Nun hat er also seine Richtlinienkompetenz ausgeübt. Was aus partei- politischen Blickwinkeln vielleicht als besonders diskutiert werden mag, ist bei näheren Hinsehen ein typisches Kennzeichen einer wirksamen Hierarchie.
In vielen Organisationen kennen wir den Satz, dass „das jetzt eskaliert werden muss“. Gemeint ist damit ein Interessengegensatz, der zwischen zwei Einheiten oder Personen der Organisation nicht gelöst werden kann. Bevor man sich dann ineinander verkeilt und die Arbeitsteilung dauerhaft gefährdet, „delegiert“ man das Thema „nach oben“. So wird auf kluge Weise vermieden, dass ein Konflikt die Organisation lähmt.
Denn in hierarchischen Organisationen gibt es keinen Einigungszwang, oft noch nicht mal die Erwartung, sondern ein System der Entscheidungsvorlage, die „nach oben geschickt wird“. Ich erinnere mich da an meinen Bankvorstand, der von „produktiven Konflikten, die dann von mir entschieden werden“ sprach.
Das Machtwort der Hierarchie hat Vorteile. Die Kontrahenten können ihre Position ohne Gesichtsverlust behalten und zu Hause glaubwürdig berichten, dass sie sich voll eingesetzt hätten. Wenn die Entscheidung mit Positionsmacht getroffen wird, kann man nach vorn blicken und verschwendet keine Energie in einen immer heißer werdenden Konflikt. Auf der anderen Seite hat die Eskalation nach oben klare Nachteile. Je länger dieser Weg dauert und je mehr dort auf den Weg gebracht wird, desto enger wird der Flaschenhals an der Spitze. Die Organisation wird dümmer und langsamer und die Wirkung der Eskalation nutzt sich ab.
Ist also eine Entscheidung durch Richtlinienkompetenz bzw. Hierarchie ein Zeichen von Schwäche? Nein! Sie ist im Einzelfall eine sehr kluge und ressourcenschonende Art, Entscheidungen zu treffen. Sie verliert aber drastisch an Wirkung, wenn sie zu oft oder mit einer Tendenz zu einer Seite eingesetzt wird. Dann entstehen Demotivation und das Gerede über Gewinner-Verlierer bzw.

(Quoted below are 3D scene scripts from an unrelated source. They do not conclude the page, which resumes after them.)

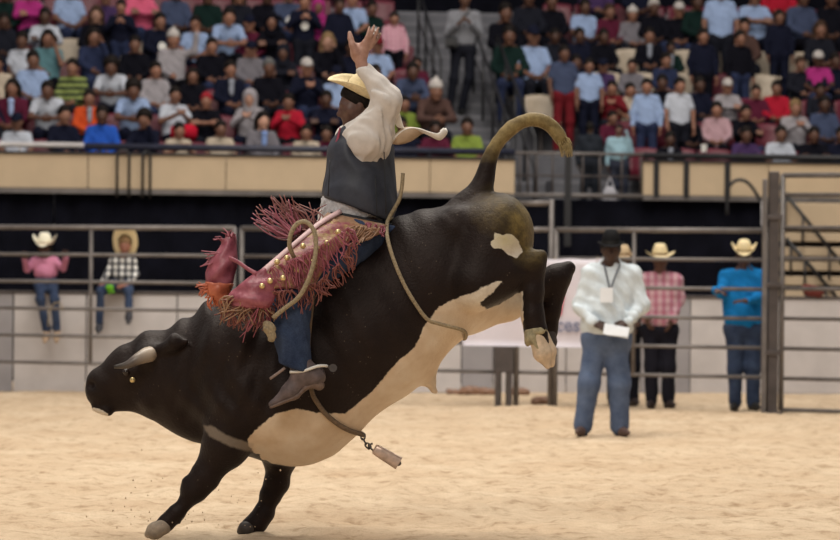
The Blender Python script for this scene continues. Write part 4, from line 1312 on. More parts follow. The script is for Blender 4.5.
# children sitting on top of the boards
CY = 34.75
J = J_px(CY, dict(pelvis=(46, 281, -.07), neck=(45, 256.5, -.05), head=(44.5, 247.5, -.08), shL=(34.5, 261, -.05), shR=(55, 261, -.05), elL=(27.5, 269, -.15), elR=(63, 268.5, -.15),
    wrL=(24.5, 259, -.30), wrR=(66, 257.5, -.30), hdL=('v', 0, -.6, .7), hdR=('v', 0, -.6, .7), pnL=('v', 0, -1, 0), pnR=('v', 0, -1, 0), thL=('v', 1, 0, 0), thR=('v', -1, 0, 0),
    hipL=(40, 283, -.06), hipR=(52, 283, -.06), knL=(40.5, 300, -.33), knR=(54.5, 300, -.33), anL=(46.5, 329, -.30), anR=(57, 329, -.30), toeL=('v', -.05, -.75, -.65), toeR=('v', .05, -.75, -.65),
    face=('v', 0, -1, -.08)))
person('person', 'small child in a pink shirt and white hat seated on the boards holding the rail', 'person', at(46, 292, CY), J,
    dict(skin=(.06, .03, .022), shirt=(.55, .22, .34), trou=None, b=.66, hs=.82, wr=.004, hem=.0, shoe=(.42, .30, .20), hair='long', h=.011, fr=.012,
         hat=dict(mat='felt', color=(.80, .76, .62), curl=.11, brim=.19, crown=.135, band=(.5, .4, .3))))
J = J_px(CY, dict(pelvis=(121, 283, -.03), neck=(123.5, 256, -.05), head=(125, 245.5, -.09), shL=(114, 261, -.05), shR=(132.5, 261, -.05), elL=(108, 272, -.10), elR=(136, 274, -.08),
    wrL=(102, 284, -.22), wrR=(128, 284, -.25), hdL=('v', -.3, -.6, -.6), hdR=('v', -.8, -.4, -.2), pnL=('v', .3, 0, -.8), pnR=('v', 0, .3, -.8), thL=('v', 1, 0, 0), thR=('v', 0, 0, 1),
    hipL=(115, 284, -.03), hipR=(127, 284, -.03), knL=(101, 291, -.32), knR=(128.5, 291, -.34), anL=(99.5, 322, -.30), anR=(129, 309, -.42), toeL=('v', .0, -.85, -.45), toeR=('v', .0, -.6, -.75),
    face=('v', .05, -1, -.30)))
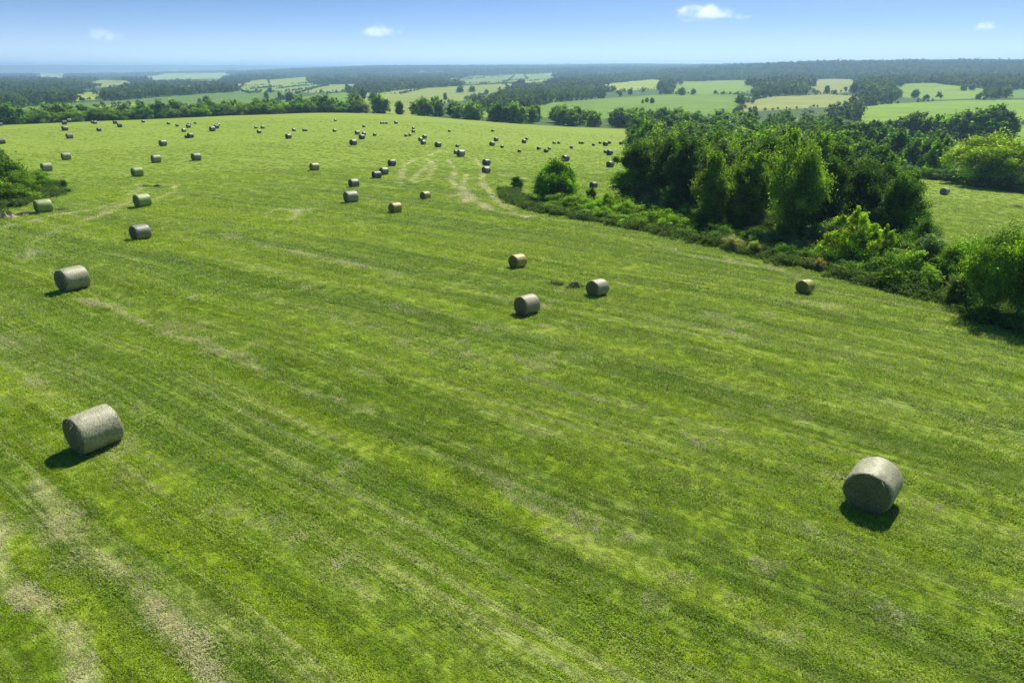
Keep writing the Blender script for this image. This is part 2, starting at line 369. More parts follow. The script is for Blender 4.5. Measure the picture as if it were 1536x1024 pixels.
def face_material():
    m, t, o = new_mat('bale end hay')
    co = t.add('ShaderNodeTexCoord').outputs['Object']; oi = t.add('ShaderNodeObjectInfo')
    s = t.add('ShaderNodeSeparateXYZ', {0: co}); r = t.math('SQRT', t.math('ADD', t.math('POWER', s.outputs[1], 2.0), t.math('POWER', t.math('SUBTRACT', s.outputs[2], .62), 2.0)))
    wob = t.noise(co, 3.0, 3, .6)
    sw = t.math('SINE', t.math('MULTIPLY_ADD', wob, 16.0, t.math('MULTIPLY', r, 38.0)))
    fib = t.noise(co, 26, 3, .7)
    c = t.mix(t.ramp(fib, .3, .7), (.08, .08, .04), (.24, .22, .11))
    c = t.mix(t.math('MULTIPLY', t.ramp(sw, -.2, .9), .14), c, (.07, .065, .035))
    c = t.mix(1.0, c, oi.outputs['Color'], 'MULTIPLY')
    h = t.math('ADD', t.math('MULTIPLY', sw, .12), fib)
    b = t.add('ShaderNodeBump', {'Strength': .8, 'Distance': .03, 'Height': h}).outputs[0]
    t.l.new(t.add('ShaderNodeBsdfPrincipled', {'Base Color': c, 'Roughness': .9, 'Normal': b}).outputs[0], o.inputs[0]); return m
def plain_material(name, c0, c1, scale=3.0, rough=.85):
    m, t, o = new_mat(name); co = t.add('ShaderNodeTexCoord').outputs['Object']
    c = t.mix(t.noise(co, scale, 4, .65), c0, c1)
    t.l.new(t.add('ShaderNodeBsdfPrincipled', {'Base Color': c, 'Roughness': rough}).outputs[0], o.inputs[0]); return m
M_GROUND, M_BLADE, M_LEAF, M_WOOD, M_BARK, M_WRAP, M_FACE = (ground_material(), blade_material(), foliage_material('leaves'),
    wood_foliage_material(), bark_material(), wrap_material(), face_material())

# ------------------------------------------------------------------ mesh helpers
def raw_mesh(name, V, faces_list, mats, attrs=None, mat_idx=None, smooth=False):
    """V (n,3); faces_list: arrays of (m,3) or (m,4)"""
    me = bpy.data.meshes.new(name); V = np.asarray(V, np.float32)
    li = np.concatenate([np.asarray(f, np.int32).ravel() for f in faces_list]); tot = np.concatenate([np.full(len(f), f.shape[1], np.int32) for f in faces_list])
    me.vertices.add(len(V)); me.vertices.foreach_set('co', V.ravel())
    me.loops.add(len(li)); me.loops.foreach_set('vertex_index', li)
    me.polygons.add(len(tot)); st = np.zeros(len(tot), np.int32); st[1:] = np.cumsum(tot)[:-1]
    me.polygons.foreach_set('loop_start', st); me.polygons.foreach_set('loop_total', tot)
    if mat_idx is not None: me.polygons.foreach_set('material_index', np.asarray(mat_idx, np.int32))
    me.polygons.foreach_set('use_smooth', np.full(len(tot), smooth, bool))
    for m in mats: me.materials.append(m)
    for k, a in (attrs or {}).items():
        a = np.asarray(a, np.float32)
        if a.ndim == 1: me.attributes.new(k, 'FLOAT', 'POINT').data.foreach_set('value', a)
        else: me.attributes.new(k, 'FLOAT_COLOR', 'POINT').data.foreach_set('color', np.c_[a, np.ones(len(a), np.float32)].ravel())
    me.update(calc_edges=True); me.validate(); return me
def link(name, data, loc=(0, 0, 0), rotz=0.0, scale=1.0, parent=None, **props):
    o = bpy.data.objects.new(name, data); COL.objects.link(o); o.location = loc; o.rotation_euler = (0, 0, rotz)
    o.scale = (scale,) * 3 if not hasattr(scale, '__len__') else scale; o.parent = parent
    for k, v in props.items():
        if v: o[k] = v
    return o
def tubes(paths, sides=6):
    """paths: list of (points (n,3), radii (n)) -> verts, quads"""
    V, Q = [], []; base = 0; an = np.linspace(0, 2 * PI, sides, endpoint=False)
    for P, rr in paths:
        P = np.asarray(P, float); n = len(P); T = np.gradient(P, axis=0); T /= np.linalg.norm(T, axis=1)[:, None] + 1e-9
        ref = np.array([1.0, 0.3, 0.1]) if abs(T[0, 2]) > .7 else np.array([0, 0, 1.0])
        A = np.cross(T, ref); A /= np.linalg.norm(A, axis=1)[:, None] + 1e-9; B = np.cross(T, A)
        ring = P[:, None] + (A[:, None] * np.cos(an)[None, :, None] + B[:, None] * np.sin(an)[None, :, None]) * np.asarray(rr)[:, None, None]
        V.append(ring.reshape(-1, 3)); i, j = np.meshgrid(np.arange(n - 1), np.arange(sides), indexing='ij'); j2 = (j + 1) % sides
        Q.append(np.stack([base + i * sides + j, base + i * sides + j2, base + (i + 1) * sides + j2, base + (i + 1) * sides + j], -1).reshape(-1, 4)); base += n * sides
    return np.concatenate(V), np.concatenate(Q)
def unit(v): return v / (np.linalg.norm(v, axis=-1, keepdims=True) + 1e-9)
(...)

Günstlinge nimmt zu.
Auch mit Blick auf meine vorherige Tätigkeit als Büroleiter von Peer Steinbrück im Ministerium für Wirtschaft, Verkehr und Technologie in Schleswig-Holstein finde ich das Vorgehen eines Regierungschefs klug, die Richtlinienkompetenz zu nutzen. So kommen zwei Minister, die viel politisches Kapital in den Konflikt investiert haben, gesichtswahrend aus der Sache heraus und alle können sich den anderen offenen Themen zuwenden.